KEY POINTS:
A resurgent Air Zealand flush with cash said today it would pay out $136 million in interim and special dividends, sending its share price soaring to a three-year high.
The Government will collect $104m of that payout by dint of its 76.3 per cent stake.
Finance Minister Michael Cullen said the Government had no intention of selling down, even to 51 per cent, despite sitting on a $735m paper profit from its rescue investment six years ago.
Asked if the Government, much criticised for bailing out Air NZ after the collapse of its Ansett Australia unit in 2001, was tempted to sell part, or all of the shares, he said: "No, very much not tempted to sell part of the shares in this case.
"I think Air New Zealand still needs a very strong continuing shareholder on which it can rely."
Dr Cullen said the airline business was always going to be a fragile because of its highly competitive nature "and obviously running a small airline out of New Zealand does need that kind of strength that the Government shareholding gives".
He called the 61 per cent jump in the airline's net half year profit to $74m "a very pleasing result".
Not many airlines around the world were making a reasonable rate of return, he said.
However, airline chairman John Palmer disagreed saying the board's view was "we are not yet achieving the levels of performance we consider appropriate to properly reward shareholders for the capital employed and associated investment risk".
The Crown's original investment in 2001 cost $892m and in December 2004 it participated in a one-for-six rights issue at a cost of $149m.
Up until today, the Government has received $127m in dividends, so including capital gains, it has made around 14 per cent per year on its investment -- around double its average cost of borrowing.
The company lifted its interim dividend to 3 cents per share from 2.5c a year ago and said it would pay a special dividend of 10 cents per share.
Mr Palmer noted that the airline had completed the first stage of a three-year $2.6 billion capital investment programme with over $1 billion still in the bank and a debt ratio of just 46.7 per cent.
Savings were running better than forecast with $63m trimmed in the half year and $130m expected for the full year.
A four-year cost-saving programme originally targeted to take $245m of costs would actually make $326m in annualised savings.
Mr Palmer said analysts' expectations for the full year profit of $204m to $232m were "realistic".
The Engineering, Printing and Manufacturing Union attacked the airline for planning to outsource 1800 ground jobs.
Secretary Andrew Little said the 60 per cent profit rise showed the airline was not in crisis and could afford to treat its workforce humanely.
Air NZ shares jumped 8c to a three-year high of $2.22 after the news.
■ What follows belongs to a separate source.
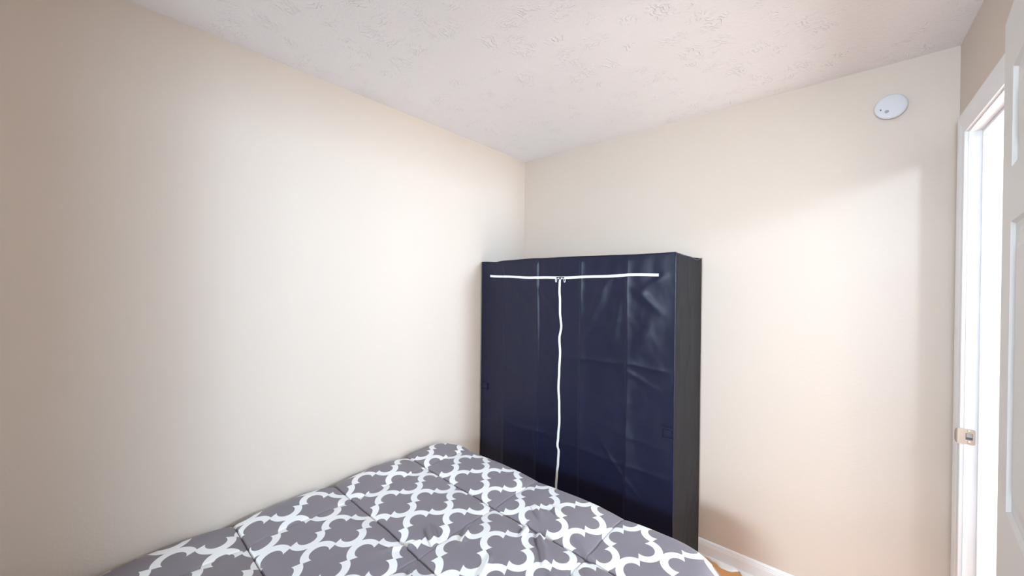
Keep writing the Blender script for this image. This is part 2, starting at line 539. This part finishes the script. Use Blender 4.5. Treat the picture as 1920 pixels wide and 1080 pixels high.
# ------------------------------------------------------------------ round white detector high on the back wall
sd = thing('smoke_detector', 'round white smoke detector on the beige wall near the ceiling and door', 'smoke detector', (0.164, BY, 2.254))
b = new()
lathe(b, [(0, 0.0), (0.044, 0.0), (0.045, 0.004), (0.045, 0.008), (0, 0.008)], (0, 0, 0), (0, -1, 0), 64)
obj('base_plate', b, M_PLASTIC, sd, smooth=False)
b = new()
lathe(b, [(0, 0.0081), (0.0495, 0.0081), (0.0512, 0.0095), (0.0517, 0.014), (0.0508, 0.017), (0.0475, 0.0195), (0.042, 0.0210), (0.020, 0.0225), (0, 0.0228)], (0, 0, 0), (0, -1, 0), 72)
obj('cover', b, M_PLASTIC, sd, smooth=True)
b = new(); lathe(b, [(0.0027, 0.0205), (0.0027, 0.0228), (0, 0.0230)], (-0.0315, 0, -0.009), (0, -1, 0), 20); obj('sensor', b, M_SENSOR, sd, label='tiny dark sensor hole')
b = new(); lathe(b, [(0.0068, 0.0205), (0.0068, 0.0226), (0.0052, 0.0231), (0.0048, 0.0226), (0, 0.0226)], (-0.0125, 0, -0.0205), (0, -1, 0), 28); obj('test_button', b, M_GREYB, sd, label='small grey test button')

# ------------------------------------------------------------------ portable fabric wardrobe
WXL, WXR, WYF, WYB, WZB, WZT = -1.831, -0.566, 1.8075, 2.250, 0.010, 1.640
wr = thing('fabric_wardrobe', 'tall black fabric wardrobe with white zips standing in the corner', 'wardrobe', (WXL+0.6, 2.03, 0))
wr_loc = Vector(wr.location)
ZSEAM = 1.540
def zipz(x):                       # slightly sagging horizontal zip line
    f = (x+1.752)/1.112
    return 1.543-0.013*sin(pi*min(max(f*1.15, 0), 1))*1.0-0.006*f+0.0012*sin(x*23)
FOLD = ((-1.628, 0.0045, 0.026, 1), (-1.357, 0.0075, 0.026, -1), (-1.064, 0.0095, 0.030, 1), (-0.797, 0.0100, 0.032, 1))
DRAPE = ((-0.93, 1.46, 58, 0.10, 0.028, 0.0070), (-0.99, 1.33, 62, 0.13, 0.030, 0.0060), (-0.86, 1.30, 75, 0.12, 0.022, 0.0040), (-0.70, 1.42, -40, 0.09, 0.022, 0.0060), (-0.66, 1.50, 35, 0.07, 0.02, 0.0045),
         (-0.72, 1.20, 65, 0.14, 0.035, 0.0060), (-1.30, 1.42, -55, 0.12, 0.024, 0.0050), (-1.52, 1.45, -50, 0.10, 0.022, 0.0050), (-1.72, 1.56, -62, 0.06, 0.018, 0.0060), (-1.62, 1.57, -62, 0.05, 0.016, 0.0050),
         (-0.70, 0.95, 40, 0.13, 0.03, 0.0040), (-0.93, 0.80, 50, 0.14, 0.03, 0.0035), (-0.83, 0.55, -48, 0.15, 0.012, 0.0030), (-0.75, 1.03, -20, 0.10, 0.015, 0.0030), (-1.25, 0.95, 80, 0.15, 0.03, 0.0030))
def frontdisp(x, z):
    """how far the front cloth stands out of its plane"""
    d = 0.0
    for fx, amp, wd, sg in FOLD:
        fx2 = fx+0.006*noise.noise(Vector((fx*5, 0, z*2.3)))
        t_ = x-fx2
        s_ = exp(-abs(t_)/wd) if t_*sg > 0 else exp(-abs(t_)/(wd*0.25))
        d += amp*s_*(0.55+0.6*(0.5+noise.noise(Vector((fx*9, 1.7, z*2.6)))))
    for zc, amp, xa, xb in ((1.085, 0.0045, -1.10, -0.62), (0.60, 0.0030, -1.6, -1.35), (0.72, 0.002, -0.8, -0.58), (0.58, 0.0030, -1.15, -0.57)):
        if xa-0.1 < x < xb+0.1:
            edge = min(1, max(0, (x-xa+0.1)/0.1), 1)*min(1, max(0, (xb+0.1-x)/0.1))
            zz = z-zc-0.012*noise.noise(Vector((x*7, zc*9, 0)))
            d += amp*exp(-abs(zz)/0.016)*edge
    # drape gathered under the zip, soft diagonal folds fan down from its ends
    zt_ = zipz(x)
    top = exp(-abs(zt_-z)/0.28)
    for (xo, zo, ang_, ln, wd_, am_) in DRAPE:
        ca, sa = cos(radians(ang_)), sin(radians(ang_))
        al = (x-xo)*ca+(z-zo)*sa; ac = -(x-xo)*sa+(z-zo)*ca
        ac += 0.02*noise.noise(Vector((al*6, xo*9, 0)))
        d += am_*exp(-(al/ln)**2)*exp(-(ac/wd_)**2)
    d += 0.0035*top*noise.noise(Vector((x*16, 3.1, z*2.0)))
    d += 0.0050*noise.noise(Vector((x*3.2, 7.7, z*2.2)))*(1.25 if x > -1.2 else 0.75)
    d += 0.0020*noise.noise(Vector((x*9+z*3, 1.2, z*5)))
    d += 0.0008*noise.noise(Vector((x*34, 2.2, z*22)))
    # cloth is held flat along its borders
    fade = min(1, (x-WXL)/0.05)*min(1, (WXR-x)/0.05)*min(1, max(0, WZT-z)/0.03)
    d *= max(0, fade)
    # slight hollow of the tall front
    return d-0.006*sin(pi*(x-WXL)/(WXR-WXL))*sin(pi*min(1, max(0, (z-WZB)/(WZT-WZB))))
def topz(x):
    f = (x-WXL)/(WXR-WXL)
    base = WZT-0.002+0.012*sin(pi*min(1, f*1.1))**2*0.4
    base += 0.004*noise.noise(Vector((x*6, 0, 0)))
    base -= 0.006*exp(-((x+1.70)/0.05)**2)-0.007*exp(-((x+0.62)/0.06)**2)*0
    return base
def patch(bm, fn, nu, nv):
    g = [[bm.verts.new(fn(i/nu, j/nv)) for j in range(nv+1)] for i in range(nu+1)]
    for i in range(nu):
        for j in range(nv):
            bm.faces.new((g[i][j], g[i+1][j], g[i+1][j+1], g[i][j+1]))
    return g
def wl(x, y, z): return Vector((x, y, z))-wr_loc

ZC = [(1.530, -1.1935), (1.500, -1.1985), (1.450, -1.2005), (1.400, -1.1975), (1.330, -1.1975), (1.250, -1.1890), (1.180, -1.2010), (1.090, -1.1950), (1.000, -1.1990), (0.900, -1.2040),
      (0.800, -1.1975), (0.700, -1.1960), (0.620, -1.2030), (0.560, -1.2080), (0.535, -1.2000), (0.460, -1.2030), (0.400, -1.2100), (0.330, -1.2140), (0.200, -1.2100), (0.050, -1.2050)]
def zipx(z):
    if z >= ZC[0][0]: return ZC[0][1]
    for (za, xa), (zb, xb) in zip(ZC, ZC[1:]):
        if z >= zb:
            f = (za-z)/(za-zb); f = f*f*(3-2*f)
            return xa+(xb-xa)*f
    return ZC[-1][1]
# valance above the zip
b = new()
patch(b, lambda u, v: (lambda x: wl(x, WYF-frontdisp(x, zipz(x)-0.004+(topz(x)-zipz(x)+0.004)*v)-0.0014*(1-v), zipz(x)-0.004+(topz(x)-zipz(x)+0.004)*v))(WXL+(WXR-WXL)*u), 220, 22)
obj('valance', b, M_WFRONT, wr, smooth=True, normals=False)
# the two front flaps either side of the vertical zip
for side in (0, 1):
    b = new()
    def ff(u, v):
        z0_ = WZB
        xr = WXL+(WXR-WXL)*0
        z = WZB+(1.0-0)*(v)*(ZSEAM-WZB)
        zx = zipx(z)
        x = WXL+(zx-WXL)*u if side == 0 else zx+(WXR-zx)*u
        zt = zipz(x)+0.003
        z = WZB+(zt-WZB)*v
        return wl(x, WYF-frontdisp(x, z), z)
    patch(b, ff, 110 if side == 0 else 120, 240)
    obj('door_flap', b, M_WFRONT, wr, smooth=True, normals=False)
# top, sides and back
b = new()
patch(b, lambda u, v: wl(WXL+(WXR-WXL)*u, WYF+(WYB-WYF)*v, topz(WXL+(WXR-WXL)*u)-0.006*sin(pi*v)+0.003*noise.noise(Vector((u*9, v*5, 0)))*sin(pi*v)), 80, 16)
obj('top_panel', b, M_WSIDE, wr, smooth=True, normals=False)
for s, xx in ((0, WXL), (1, WXR)):
    b = new()
    def sf(u, v):
        y = WYF+(WYB-WYF)*u
        zt = topz(xx)-0.006*sin(pi*u)-(0.010*exp(-((u-0.78)/0.14)**2) if s else 0)
        z = WZB+0.004*noise.noise(Vector((u*6, s, 0)))+(zt-WZB)*v
        d_ = 0.004*noise.noise(Vector((u*3, z*3, 5+s)))+0.0012*noise.noise(Vector((u*5, z*2.0, 8+s)))
        if s:
            rd = 1-abs(noise.noise(Vector((y*9, z*3.5, 2.2))))
            d_ += 0.003*max(0, rd-0.85)/0.15
            d_ += 0.0022*exp(-abs(u-0.55-0.02*sin(z*5))/0.05)*(1 if z < 0.8 else 0.3)
        d_ *= sin(pi*u)**0.5 if 0 < u < 1 else 0
        return wl(xx+(d_ if s else 0.004+0*d_), y, z)
    patch(b, sf, 40, 110)
    obj('side_panel', b, M_WSIDE, wr, smooth=True, normals=False)
b = new(); patch(b, lambda u, v: wl(WXL+(WXR-WXL)*u, WYB, WZB+(WZT-WZB)*v), 4, 4); obj('back_panel', b, M_WSIDE, wr)
# piped seams along the front edges
b = new()
tube(b, [wl(WXL+(WXR-WXL)*k/90, WYF-0.0005, topz(WXL+(WXR-WXL)*k/90)) for k in range(91)], 0.0030, 8)
tube(b, [wl(WXR, WYF-0.0005, WZB+(topz(WXR)-WZB)*k/60)+Vector((0.0015*noise.noise(Vector((k*.3, 0, 0))), 0, 0)) for k in range(61)], 0.0026, 8)
tube(b, [wl(WXR, WYF+(WYB-WYF)*k/30, topz(WXR)-0.006*sin(pi*k/30)-0.010*exp(-((k/30-0.78)/0.14)**2)) for k in range(31)], 0.0026, 8)
tube(b, [wl(WXL, WYF-0.0005, WZB+(WZT-WZB)*k/60) for k in range(61)], 0.0026, 8)
obj('piping', b, M_WFRONT, wr, smooth=True)
# metal frame feet and tubes inside
b = new()
for x in (WXL+0.03, (WXL+WXR)/2, WXR-0.03):
    for y in (WYF+0.03, WYB-0.03):
        tube(b, [wl(x, y, 0.0), wl(x, y, WZT-0.03)], 0.008, 12)
for z in (0.06, WZT-0.035):
    for y in (WYF+0.03, WYB-0.03):
        tube(b, [wl(WXL+0.03, y, z), wl(WXR-0.03, y, z)], 0.008, 12)
    for x in (WXL+0.03, WXR-0.03):
        tube(b, [wl(x, WYF+0.03, z), wl(x, WYB-0.03, z)], 0.008, 12)
obj('frame', b, M_GREYB, wr, smooth=True)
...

They had slumped to $1.32 in September 2001 (on a pre-consolidation basis). In August last year, when fuel prices were near their zenith, the stock was down at $1.09.
Jet fuel remains the company's most significant cost, up 13 per cent over the last year and 55 per cent over the same period two years ago.
However, all key metrics, including yield, passenger numbers, revenue, profitability and share price were up, despite significant external pressures.
Operating revenue rose 12 per cent to $2.14 billion with group passenger yields up 10.7 per cent.
Short-haul passenger revenue increased 11 per cent with yields up 8.9 per cent. Long-haul passenger revenue increased 13 per cent with yields up 12.7 per cent.
Cargo revenue rose 20 per cent due to the increased capacity offered by new Boeing 777 planes and higher cargo yields.